Seminar Kristina Ariskina

Abstract

Colloidal interactions within saturated porous media have attracted increasing attention in recent decades due to the remarkable ability of colloids to capture and transfer non-aqueous phases. This capability allows them to control the physico-chemical characteristics of the solution and affect the poromechanical properties of the media. Understanding and pre-dicting colloidal behaviour within geological formations requires first studying inter-particle couplings at the nanometer level. The underlying mechanisms of colloidal interactions have been well described using the Derjaguin-Landau-Vervey-Overbeek (DLVO) theory, accounting for Van der Waals forces and osmotic repulsion across a broad range of spatio-temporal scales (1,2). Nevertheless, this approach has proven to be inadequate at interparticle separations below 3 nm, since phenomena such as electrostatic attraction in electrical double layers, contact and hydration repulsion dominate hydrodynamic interactions (3). While the nature of colloidal couplings at such ultra-small scales plays a key role in geological processes, such as enhanced oil recovery and groundwater remediation, it remains poorly investigated.

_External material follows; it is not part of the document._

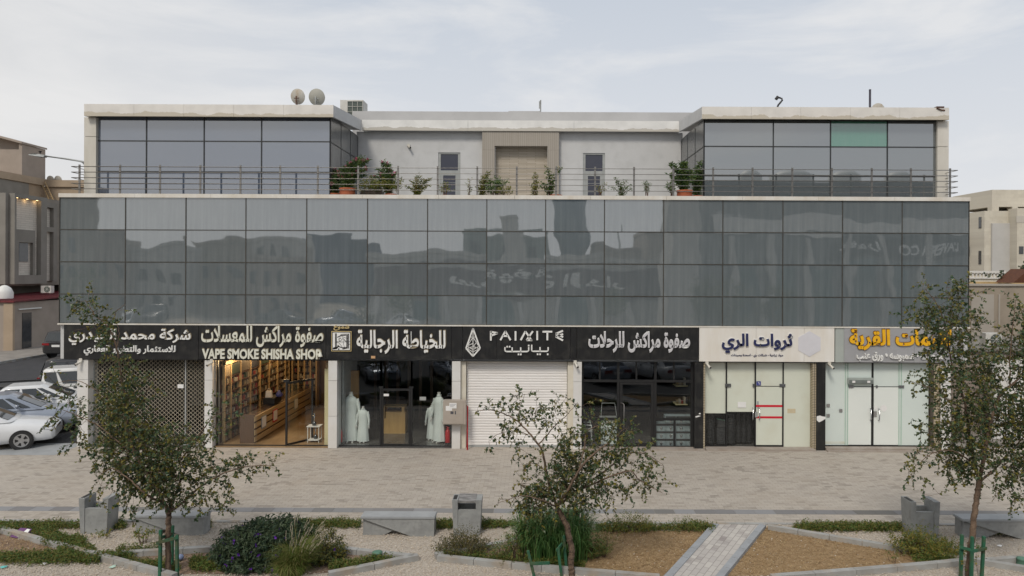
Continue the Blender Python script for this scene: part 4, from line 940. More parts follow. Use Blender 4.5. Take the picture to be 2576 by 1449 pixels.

In this work, an umbrella sampling molecular dynamics technique is applied to characterize the potential of mean force landscapes of a pair of spherical silica nanoparticles immersed in various aqueous solutions with a particular focus on sub – 3 nm interparticle distances. Initially, we show the substantial impact of ultra-thin fluid layers on PMF fluctuations, highlighting the significance of non-DLVO forces at these minimal separations. Notably, our findings reveal that identical silica colloids exhibit an attraction at their minimum separation distance. This attraction intensifies with increased salinity, challenging the conventional screening effect expected at higher ionic strengths. Furthermore, we suppose that larger colloids may manifest a stronger interparticle attraction, thereby complexifying the investigation of colloidal interaction dynamics.

These findings point to the limitations of DLVO theory in accurately capturing colloidal interactions at close proximities and under variable salinity conditions. They underscore the need for further investigation to advance the understanding of colloidal phenomena within porous structures.